Include in the output exactly the lines from the opening of the data through the line containing "sheet('field',R0,R1,W0,W1,.03,M_f[k],0,1)", and nothing more.

----- DATA LINES

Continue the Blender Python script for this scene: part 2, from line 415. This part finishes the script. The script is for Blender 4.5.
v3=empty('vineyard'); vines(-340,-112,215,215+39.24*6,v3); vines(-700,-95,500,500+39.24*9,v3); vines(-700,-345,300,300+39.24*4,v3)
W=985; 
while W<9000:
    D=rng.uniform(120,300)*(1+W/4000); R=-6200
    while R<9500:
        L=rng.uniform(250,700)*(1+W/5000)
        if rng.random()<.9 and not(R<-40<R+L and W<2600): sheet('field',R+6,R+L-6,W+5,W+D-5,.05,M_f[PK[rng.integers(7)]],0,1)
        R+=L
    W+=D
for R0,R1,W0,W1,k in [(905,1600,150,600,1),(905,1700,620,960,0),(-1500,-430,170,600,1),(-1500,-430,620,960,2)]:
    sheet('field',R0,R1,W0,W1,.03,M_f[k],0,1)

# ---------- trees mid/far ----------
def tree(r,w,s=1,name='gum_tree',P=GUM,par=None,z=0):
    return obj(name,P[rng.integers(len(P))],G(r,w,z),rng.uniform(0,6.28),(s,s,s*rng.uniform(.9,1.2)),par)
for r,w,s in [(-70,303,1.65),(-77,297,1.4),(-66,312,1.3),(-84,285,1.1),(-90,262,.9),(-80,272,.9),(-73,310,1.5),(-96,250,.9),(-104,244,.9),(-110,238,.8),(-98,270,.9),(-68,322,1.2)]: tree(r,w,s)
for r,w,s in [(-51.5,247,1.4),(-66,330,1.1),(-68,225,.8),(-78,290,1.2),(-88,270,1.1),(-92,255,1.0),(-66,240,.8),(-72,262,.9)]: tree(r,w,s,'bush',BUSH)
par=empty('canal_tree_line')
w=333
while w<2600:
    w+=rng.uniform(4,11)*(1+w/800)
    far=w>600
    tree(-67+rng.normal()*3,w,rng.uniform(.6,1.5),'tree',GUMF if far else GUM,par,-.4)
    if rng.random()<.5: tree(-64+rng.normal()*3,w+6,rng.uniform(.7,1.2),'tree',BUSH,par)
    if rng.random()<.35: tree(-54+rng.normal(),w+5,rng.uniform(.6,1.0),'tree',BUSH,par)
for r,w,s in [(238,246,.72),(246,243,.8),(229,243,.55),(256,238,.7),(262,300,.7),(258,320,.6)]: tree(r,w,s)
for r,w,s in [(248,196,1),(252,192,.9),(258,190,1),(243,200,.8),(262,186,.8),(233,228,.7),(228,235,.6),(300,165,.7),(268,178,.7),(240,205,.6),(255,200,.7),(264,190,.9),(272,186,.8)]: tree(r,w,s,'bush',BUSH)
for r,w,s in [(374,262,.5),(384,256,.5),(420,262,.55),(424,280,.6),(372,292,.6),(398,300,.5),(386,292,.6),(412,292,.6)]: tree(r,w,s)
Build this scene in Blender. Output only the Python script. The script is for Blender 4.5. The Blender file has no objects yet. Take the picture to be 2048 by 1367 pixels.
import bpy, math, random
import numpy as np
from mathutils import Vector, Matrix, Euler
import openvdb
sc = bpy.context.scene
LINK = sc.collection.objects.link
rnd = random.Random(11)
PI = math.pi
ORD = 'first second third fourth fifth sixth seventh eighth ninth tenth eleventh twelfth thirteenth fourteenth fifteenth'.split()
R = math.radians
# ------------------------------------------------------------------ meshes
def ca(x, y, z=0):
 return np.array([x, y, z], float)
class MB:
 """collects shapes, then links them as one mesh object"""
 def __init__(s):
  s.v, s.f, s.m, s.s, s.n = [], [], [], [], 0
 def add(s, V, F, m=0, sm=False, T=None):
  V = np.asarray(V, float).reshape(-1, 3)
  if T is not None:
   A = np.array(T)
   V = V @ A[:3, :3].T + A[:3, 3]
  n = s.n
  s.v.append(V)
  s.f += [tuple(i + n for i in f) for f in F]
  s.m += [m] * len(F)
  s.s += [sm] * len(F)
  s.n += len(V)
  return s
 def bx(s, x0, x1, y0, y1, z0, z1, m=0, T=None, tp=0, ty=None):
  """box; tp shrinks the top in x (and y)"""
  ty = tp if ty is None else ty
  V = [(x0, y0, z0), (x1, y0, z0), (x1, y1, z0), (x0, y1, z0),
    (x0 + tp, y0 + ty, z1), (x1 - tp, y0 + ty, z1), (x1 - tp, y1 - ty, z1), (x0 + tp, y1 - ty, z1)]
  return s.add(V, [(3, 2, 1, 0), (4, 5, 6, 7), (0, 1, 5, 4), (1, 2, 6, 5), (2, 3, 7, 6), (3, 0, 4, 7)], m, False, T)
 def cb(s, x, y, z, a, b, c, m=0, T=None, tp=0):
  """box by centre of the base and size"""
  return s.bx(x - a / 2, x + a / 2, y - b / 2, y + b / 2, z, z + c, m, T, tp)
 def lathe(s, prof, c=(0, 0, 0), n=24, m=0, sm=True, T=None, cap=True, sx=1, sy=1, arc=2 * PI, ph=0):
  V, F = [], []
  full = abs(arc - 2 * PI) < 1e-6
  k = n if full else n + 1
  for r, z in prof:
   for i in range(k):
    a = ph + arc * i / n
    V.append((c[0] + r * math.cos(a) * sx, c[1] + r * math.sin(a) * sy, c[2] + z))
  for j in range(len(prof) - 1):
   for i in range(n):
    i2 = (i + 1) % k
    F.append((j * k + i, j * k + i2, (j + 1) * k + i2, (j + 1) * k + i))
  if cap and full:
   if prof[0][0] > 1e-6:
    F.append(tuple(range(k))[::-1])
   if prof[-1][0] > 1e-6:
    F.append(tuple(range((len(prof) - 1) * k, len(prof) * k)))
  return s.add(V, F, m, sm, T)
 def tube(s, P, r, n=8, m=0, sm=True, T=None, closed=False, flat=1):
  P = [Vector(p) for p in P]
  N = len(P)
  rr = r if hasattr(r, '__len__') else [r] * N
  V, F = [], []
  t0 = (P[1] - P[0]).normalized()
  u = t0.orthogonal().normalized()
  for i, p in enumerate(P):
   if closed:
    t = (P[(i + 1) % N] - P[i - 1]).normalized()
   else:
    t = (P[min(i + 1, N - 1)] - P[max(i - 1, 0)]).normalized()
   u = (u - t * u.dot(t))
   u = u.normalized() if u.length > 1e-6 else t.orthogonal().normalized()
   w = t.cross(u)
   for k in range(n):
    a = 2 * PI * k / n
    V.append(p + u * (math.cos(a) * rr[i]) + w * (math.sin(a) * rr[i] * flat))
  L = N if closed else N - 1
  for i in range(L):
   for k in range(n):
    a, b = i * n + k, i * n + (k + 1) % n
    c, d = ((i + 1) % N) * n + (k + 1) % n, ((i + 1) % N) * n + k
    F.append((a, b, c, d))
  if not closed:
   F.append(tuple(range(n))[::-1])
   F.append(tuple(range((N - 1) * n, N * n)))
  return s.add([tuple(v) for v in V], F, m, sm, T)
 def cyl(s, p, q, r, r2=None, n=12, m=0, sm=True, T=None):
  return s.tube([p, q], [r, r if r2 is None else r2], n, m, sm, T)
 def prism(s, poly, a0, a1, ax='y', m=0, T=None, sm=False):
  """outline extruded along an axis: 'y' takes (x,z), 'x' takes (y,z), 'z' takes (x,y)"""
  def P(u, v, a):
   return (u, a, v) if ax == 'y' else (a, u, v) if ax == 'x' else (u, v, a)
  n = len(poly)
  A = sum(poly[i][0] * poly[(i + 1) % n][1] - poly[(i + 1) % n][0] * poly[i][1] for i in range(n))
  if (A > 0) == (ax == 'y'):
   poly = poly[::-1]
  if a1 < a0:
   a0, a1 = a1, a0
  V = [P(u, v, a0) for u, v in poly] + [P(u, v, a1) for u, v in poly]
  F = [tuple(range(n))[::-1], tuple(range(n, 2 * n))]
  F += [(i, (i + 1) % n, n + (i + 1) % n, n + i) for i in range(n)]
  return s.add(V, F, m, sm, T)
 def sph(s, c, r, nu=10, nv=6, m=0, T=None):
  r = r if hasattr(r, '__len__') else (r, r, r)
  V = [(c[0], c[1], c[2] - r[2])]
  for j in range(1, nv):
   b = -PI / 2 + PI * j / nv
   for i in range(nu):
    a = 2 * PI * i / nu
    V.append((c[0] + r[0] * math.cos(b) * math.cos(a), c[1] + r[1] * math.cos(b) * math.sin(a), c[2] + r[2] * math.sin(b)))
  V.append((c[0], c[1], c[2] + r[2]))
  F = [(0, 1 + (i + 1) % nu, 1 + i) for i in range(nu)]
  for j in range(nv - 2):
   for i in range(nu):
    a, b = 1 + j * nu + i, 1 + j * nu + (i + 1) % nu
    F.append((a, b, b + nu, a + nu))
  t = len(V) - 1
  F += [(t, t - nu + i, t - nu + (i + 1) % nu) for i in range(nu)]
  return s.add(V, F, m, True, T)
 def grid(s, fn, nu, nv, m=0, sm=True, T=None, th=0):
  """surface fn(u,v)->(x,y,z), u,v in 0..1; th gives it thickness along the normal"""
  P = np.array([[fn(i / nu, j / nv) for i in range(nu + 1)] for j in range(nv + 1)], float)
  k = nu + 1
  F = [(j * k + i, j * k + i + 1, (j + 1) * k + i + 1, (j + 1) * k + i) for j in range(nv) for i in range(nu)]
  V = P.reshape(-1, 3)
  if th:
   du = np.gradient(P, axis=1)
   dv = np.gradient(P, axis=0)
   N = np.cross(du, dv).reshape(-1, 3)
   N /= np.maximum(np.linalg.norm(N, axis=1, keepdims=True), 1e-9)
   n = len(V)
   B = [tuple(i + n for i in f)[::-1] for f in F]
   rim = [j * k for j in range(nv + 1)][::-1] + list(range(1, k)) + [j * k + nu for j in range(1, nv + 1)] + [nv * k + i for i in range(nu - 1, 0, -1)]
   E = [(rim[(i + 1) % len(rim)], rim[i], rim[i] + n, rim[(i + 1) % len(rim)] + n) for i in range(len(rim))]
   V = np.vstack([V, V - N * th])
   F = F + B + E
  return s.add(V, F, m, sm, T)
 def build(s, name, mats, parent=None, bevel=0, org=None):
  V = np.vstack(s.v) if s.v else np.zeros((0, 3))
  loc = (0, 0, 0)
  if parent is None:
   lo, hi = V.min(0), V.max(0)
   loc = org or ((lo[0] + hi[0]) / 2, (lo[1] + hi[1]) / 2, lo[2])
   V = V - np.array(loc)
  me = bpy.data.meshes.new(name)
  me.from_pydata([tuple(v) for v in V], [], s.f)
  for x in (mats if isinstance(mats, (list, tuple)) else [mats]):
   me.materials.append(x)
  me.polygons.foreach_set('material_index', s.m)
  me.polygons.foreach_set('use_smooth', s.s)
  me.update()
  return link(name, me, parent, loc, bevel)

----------

→ **WORKED SOLUTION**:
Continue the Blender Python script for this scene: part 2, from line 415. This part finishes the script. The script is for Blender 4.5.
v3=empty('vineyard'); vines(-340,-112,215,215+39.24*6,v3); vines(-700,-95,500,500+39.24*9,v3); vines(-700,-345,300,300+39.24*4,v3)
W=985; 
while W<9000:
    D=rng.uniform(120,300)*(1+W/4000); R=-6200
    while R<9500:
        L=rng.uniform(250,700)*(1+W/5000)
        if rng.random()<.9 and not(R<-40<R+L and W<2600): sheet('field',R+6,R+L-6,W+5,W+D-5,.05,M_f[PK[rng.integers(7)]],0,1)
        R+=L
    W+=D
for R0,R1,W0,W1,k in [(905,1600,150,600,1),(905,1700,620,960,0),(-1500,-430,170,600,1),(-1500,-430,620,960,2)]:
    sheet('field',R0,R1,W0,W1,.03,M_f[k],0,1)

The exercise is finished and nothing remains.